Quote every line of the material beneath this one.

# [COLLECTED DATA]
▼

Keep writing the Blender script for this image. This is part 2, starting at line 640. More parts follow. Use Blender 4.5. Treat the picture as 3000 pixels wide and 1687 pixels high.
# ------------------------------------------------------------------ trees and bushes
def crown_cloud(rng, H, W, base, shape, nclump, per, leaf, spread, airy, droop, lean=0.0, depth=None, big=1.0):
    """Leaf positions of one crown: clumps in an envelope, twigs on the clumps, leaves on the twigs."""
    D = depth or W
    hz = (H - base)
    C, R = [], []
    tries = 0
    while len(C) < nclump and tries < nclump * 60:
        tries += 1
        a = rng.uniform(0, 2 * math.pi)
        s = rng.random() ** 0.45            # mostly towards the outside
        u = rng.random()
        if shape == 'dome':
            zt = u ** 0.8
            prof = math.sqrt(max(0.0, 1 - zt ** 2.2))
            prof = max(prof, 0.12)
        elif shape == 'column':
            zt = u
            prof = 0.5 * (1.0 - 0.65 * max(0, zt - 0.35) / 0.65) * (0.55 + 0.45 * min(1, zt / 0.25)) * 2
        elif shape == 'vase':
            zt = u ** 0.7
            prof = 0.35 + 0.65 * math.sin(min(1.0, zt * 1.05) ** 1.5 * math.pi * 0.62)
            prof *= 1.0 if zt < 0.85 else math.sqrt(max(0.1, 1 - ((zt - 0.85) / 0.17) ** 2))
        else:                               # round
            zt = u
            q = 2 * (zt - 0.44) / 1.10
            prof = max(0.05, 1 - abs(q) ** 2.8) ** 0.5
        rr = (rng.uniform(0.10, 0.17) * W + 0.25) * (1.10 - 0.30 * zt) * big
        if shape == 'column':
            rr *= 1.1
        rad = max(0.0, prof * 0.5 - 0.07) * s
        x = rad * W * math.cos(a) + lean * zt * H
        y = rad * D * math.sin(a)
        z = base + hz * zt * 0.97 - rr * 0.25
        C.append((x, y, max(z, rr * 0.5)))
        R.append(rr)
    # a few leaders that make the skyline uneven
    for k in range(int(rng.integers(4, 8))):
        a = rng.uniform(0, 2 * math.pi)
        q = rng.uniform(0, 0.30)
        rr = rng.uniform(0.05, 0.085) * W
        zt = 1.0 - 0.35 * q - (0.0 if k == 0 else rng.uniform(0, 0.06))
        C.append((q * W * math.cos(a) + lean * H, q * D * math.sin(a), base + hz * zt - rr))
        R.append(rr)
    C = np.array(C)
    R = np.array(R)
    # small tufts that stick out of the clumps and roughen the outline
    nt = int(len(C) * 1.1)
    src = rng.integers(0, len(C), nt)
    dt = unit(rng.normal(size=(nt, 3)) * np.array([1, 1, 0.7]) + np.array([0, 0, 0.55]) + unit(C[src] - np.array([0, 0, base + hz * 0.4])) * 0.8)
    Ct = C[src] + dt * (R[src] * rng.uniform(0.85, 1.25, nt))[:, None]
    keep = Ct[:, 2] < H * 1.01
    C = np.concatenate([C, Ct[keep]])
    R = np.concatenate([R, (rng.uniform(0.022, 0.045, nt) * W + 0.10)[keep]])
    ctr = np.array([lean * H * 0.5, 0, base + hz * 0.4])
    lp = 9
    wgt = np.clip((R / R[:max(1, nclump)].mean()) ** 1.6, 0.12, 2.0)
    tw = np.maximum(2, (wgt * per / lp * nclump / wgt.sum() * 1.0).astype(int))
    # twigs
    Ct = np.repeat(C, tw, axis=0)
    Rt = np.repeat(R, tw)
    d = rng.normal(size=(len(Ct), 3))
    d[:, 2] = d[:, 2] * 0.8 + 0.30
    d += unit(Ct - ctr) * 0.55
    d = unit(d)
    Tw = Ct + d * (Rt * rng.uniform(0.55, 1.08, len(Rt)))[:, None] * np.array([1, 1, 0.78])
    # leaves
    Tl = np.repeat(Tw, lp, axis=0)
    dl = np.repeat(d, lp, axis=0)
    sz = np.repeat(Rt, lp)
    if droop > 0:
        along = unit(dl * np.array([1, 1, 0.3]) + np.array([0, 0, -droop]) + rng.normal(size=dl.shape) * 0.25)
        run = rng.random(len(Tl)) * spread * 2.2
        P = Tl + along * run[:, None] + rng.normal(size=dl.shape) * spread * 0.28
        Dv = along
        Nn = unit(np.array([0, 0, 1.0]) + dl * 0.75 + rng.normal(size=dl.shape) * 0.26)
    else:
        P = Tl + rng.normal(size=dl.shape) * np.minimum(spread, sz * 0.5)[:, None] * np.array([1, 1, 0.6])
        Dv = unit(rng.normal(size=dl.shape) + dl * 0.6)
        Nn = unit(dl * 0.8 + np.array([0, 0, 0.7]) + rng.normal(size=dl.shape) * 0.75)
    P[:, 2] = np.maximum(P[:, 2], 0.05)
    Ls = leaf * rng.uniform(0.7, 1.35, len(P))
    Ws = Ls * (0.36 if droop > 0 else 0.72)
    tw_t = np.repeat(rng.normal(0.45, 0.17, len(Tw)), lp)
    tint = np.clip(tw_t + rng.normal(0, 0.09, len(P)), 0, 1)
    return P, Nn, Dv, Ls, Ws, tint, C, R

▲

# [ANSWER TO THE TASK]
Keep writing the Blender script for this image. This is part 2, starting at line 640. More parts follow. Use Blender 4.5. Treat the picture as 3000 pixels wide and 1687 pixels high.
# ------------------------------------------------------------------ trees and bushes
def crown_cloud(rng, H, W, base, shape, nclump, per, leaf, spread, airy, droop, lean=0.0, depth=None, big=1.0):
    """Leaf positions of one crown: clumps in an envelope, twigs on the clumps, leaves on the twigs."""
    D = depth or W
    hz = (H - base)
    C, R = [], []
    tries = 0
    while len(C) < nclump and tries < nclump * 60:
        tries += 1
        a = rng.uniform(0, 2 * math.pi)
        s = rng.random() ** 0.45            # mostly towards the outside
        u = rng.random()
        if shape == 'dome':
            zt = u ** 0.8
            prof = math.sqrt(max(0.0, 1 - zt ** 2.2))
            prof = max(prof, 0.12)
        elif shape == 'column':
            zt = u
            prof = 0.5 * (1.0 - 0.65 * max(0, zt - 0.35) / 0.65) * (0.55 + 0.45 * min(1, zt / 0.25)) * 2
        elif shape == 'vase':
            zt = u ** 0.7
            prof = 0.35 + 0.65 * math.sin(min(1.0, zt * 1.05) ** 1.5 * math.pi * 0.62)
            prof *= 1.0 if zt < 0.85 else math.sqrt(max(0.1, 1 - ((zt - 0.85) / 0.17) ** 2))
        else:                               # round
            zt = u
            q = 2 * (zt - 0.44) / 1.10
            prof = max(0.05, 1 - abs(q) ** 2.8) ** 0.5
        rr = (rng.uniform(0.10, 0.17) * W + 0.25) * (1.10 - 0.30 * zt) * big
        if shape == 'column':
            rr *= 1.1
        rad = max(0.0, prof * 0.5 - 0.07) * s
        x = rad * W * math.cos(a) + lean * zt * H
        y = rad * D * math.sin(a)
        z = base + hz * zt * 0.97 - rr * 0.25
        C.append((x, y, max(z, rr * 0.5)))
        R.append(rr)
    # a few leaders that make the skyline uneven
    for k in range(int(rng.integers(4, 8))):
        a = rng.uniform(0, 2 * math.pi)
        q = rng.uniform(0, 0.30)
        rr = rng.uniform(0.05, 0.085) * W
        zt = 1.0 - 0.35 * q - (0.0 if k == 0 else rng.uniform(0, 0.06))
        C.append((q * W * math.cos(a) + lean * H, q * D * math.sin(a), base + hz * zt - rr))
        R.append(rr)
    C = np.array(C)
    R = np.array(R)
    # small tufts that stick out of the clumps and roughen the outline
    nt = int(len(C) * 1.1)
    src = rng.integers(0, len(C), nt)
    dt = unit(rng.normal(size=(nt, 3)) * np.array([1, 1, 0.7]) + np.array([0, 0, 0.55]) + unit(C[src] - np.array([0, 0, base + hz * 0.4])) * 0.8)
    Ct = C[src] + dt * (R[src] * rng.uniform(0.85, 1.25, nt))[:, None]
    keep = Ct[:, 2] < H * 1.01
    C = np.concatenate([C, Ct[keep]])
    R = np.concatenate([R, (rng.uniform(0.022, 0.045, nt) * W + 0.10)[keep]])
    ctr = np.array([lean * H * 0.5, 0, base + hz * 0.4])
    lp = 9
    wgt = np.clip((R / R[:max(1, nclump)].mean()) ** 1.6, 0.12, 2.0)
    tw = np.maximum(2, (wgt * per / lp * nclump / wgt.sum() * 1.0).astype(int))
    # twigs
    Ct = np.repeat(C, tw, axis=0)
    Rt = np.repeat(R, tw)
    d = rng.normal(size=(len(Ct), 3))
    d[:, 2] = d[:, 2] * 0.8 + 0.30
    d += unit(Ct - ctr) * 0.55
    d = unit(d)
    Tw = Ct + d * (Rt * rng.uniform(0.55, 1.08, len(Rt)))[:, None] * np.array([1, 1, 0.78])
    # leaves
    Tl = np.repeat(Tw, lp, axis=0)
    dl = np.repeat(d, lp, axis=0)
    sz = np.repeat(Rt, lp)
    if droop > 0:
        along = unit(dl * np.array([1, 1, 0.3]) + np.array([0, 0, -droop]) + rng.normal(size=dl.shape) * 0.25)
        run = rng.random(len(Tl)) * spread * 2.2
        P = Tl + along * run[:, None] + rng.normal(size=dl.shape) * spread * 0.28
        Dv = along
        Nn = unit(np.array([0, 0, 1.0]) + dl * 0.75 + rng.normal(size=dl.shape) * 0.26)
    else:
        P = Tl + rng.normal(size=dl.shape) * np.minimum(spread, sz * 0.5)[:, None] * np.array([1, 1, 0.6])
        Dv = unit(rng.normal(size=dl.shape) + dl * 0.6)
        Nn = unit(dl * 0.8 + np.array([0, 0, 0.7]) + rng.normal(size=dl.shape) * 0.75)
    P[:, 2] = np.maximum(P[:, 2], 0.05)
    Ls = leaf * rng.uniform(0.7, 1.35, len(P))
    Ws = Ls * (0.36 if droop > 0 else 0.72)
    tw_t = np.repeat(rng.normal(0.45, 0.17, len(Tw)), lp)
    tint = np.clip(tw_t + rng.normal(0, 0.09, len(P)), 0, 1)
    return P, Nn, Dv, Ls, Ws, tint, C, R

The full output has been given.